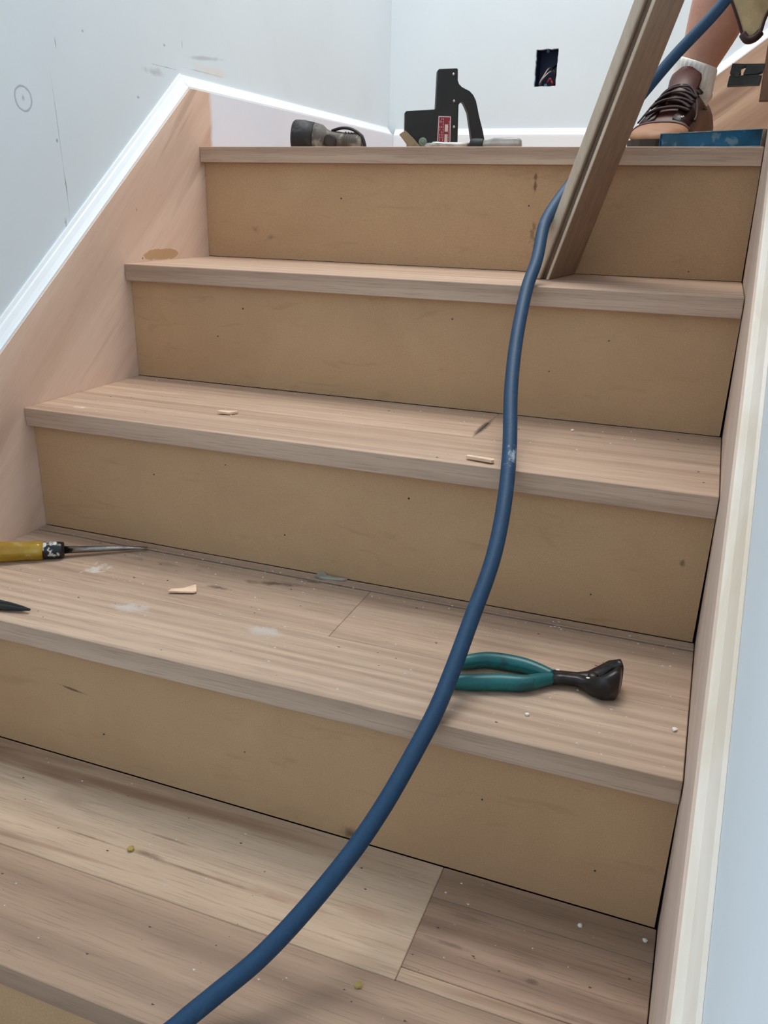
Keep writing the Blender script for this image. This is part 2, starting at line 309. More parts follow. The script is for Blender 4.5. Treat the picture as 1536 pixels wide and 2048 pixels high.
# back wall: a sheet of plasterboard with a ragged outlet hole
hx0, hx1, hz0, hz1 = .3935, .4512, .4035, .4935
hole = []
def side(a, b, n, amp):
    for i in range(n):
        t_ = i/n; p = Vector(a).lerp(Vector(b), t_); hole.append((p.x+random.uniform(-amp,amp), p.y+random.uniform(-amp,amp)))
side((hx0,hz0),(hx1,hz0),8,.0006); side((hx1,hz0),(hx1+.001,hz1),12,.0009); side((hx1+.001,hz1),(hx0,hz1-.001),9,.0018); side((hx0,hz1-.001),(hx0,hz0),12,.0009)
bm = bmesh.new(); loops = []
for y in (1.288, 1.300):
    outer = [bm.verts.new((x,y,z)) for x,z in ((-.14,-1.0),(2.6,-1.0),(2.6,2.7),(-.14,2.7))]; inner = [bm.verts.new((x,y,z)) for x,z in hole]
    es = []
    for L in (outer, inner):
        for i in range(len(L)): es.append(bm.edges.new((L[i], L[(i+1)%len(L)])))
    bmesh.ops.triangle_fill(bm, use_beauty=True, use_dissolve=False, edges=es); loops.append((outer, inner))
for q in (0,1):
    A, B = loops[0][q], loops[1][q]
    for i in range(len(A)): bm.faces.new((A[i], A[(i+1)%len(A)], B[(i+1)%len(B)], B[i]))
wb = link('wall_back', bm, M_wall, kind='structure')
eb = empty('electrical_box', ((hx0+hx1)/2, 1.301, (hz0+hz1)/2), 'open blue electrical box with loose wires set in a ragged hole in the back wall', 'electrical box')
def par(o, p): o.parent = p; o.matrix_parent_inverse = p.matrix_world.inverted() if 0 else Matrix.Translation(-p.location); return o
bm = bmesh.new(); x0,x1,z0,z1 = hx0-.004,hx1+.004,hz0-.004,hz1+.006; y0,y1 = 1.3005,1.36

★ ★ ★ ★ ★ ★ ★

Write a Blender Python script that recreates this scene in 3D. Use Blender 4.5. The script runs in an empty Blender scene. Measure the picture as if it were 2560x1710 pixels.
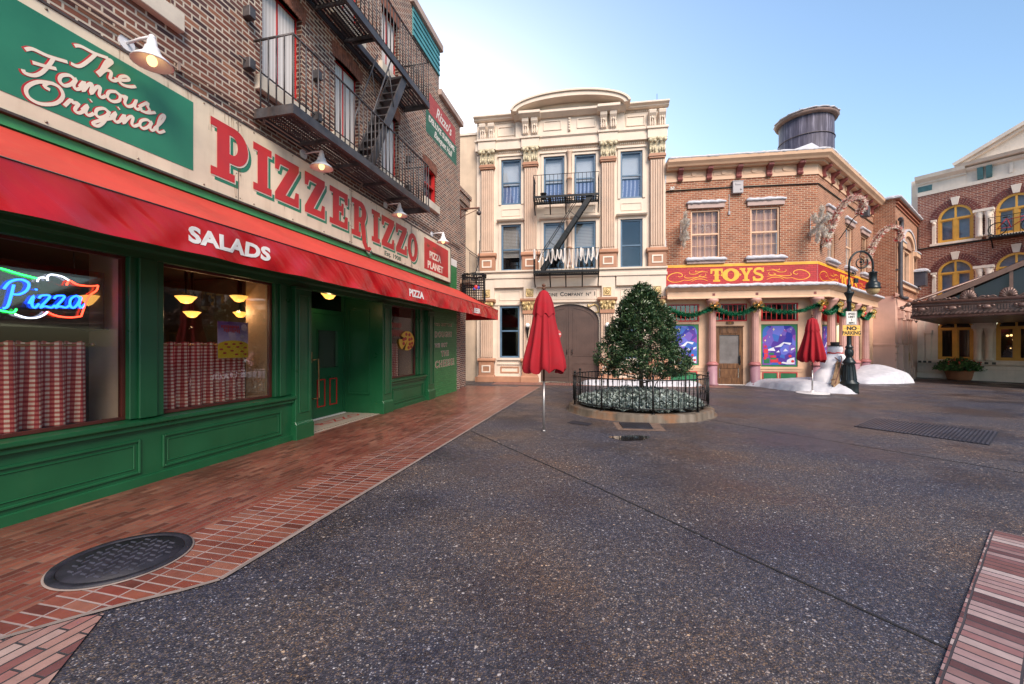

★ ★ ★ ★ ★ ★ ★

**Task brief**
What is the number of lines that hold the string "script"? Give it alone.

**Task solution**
2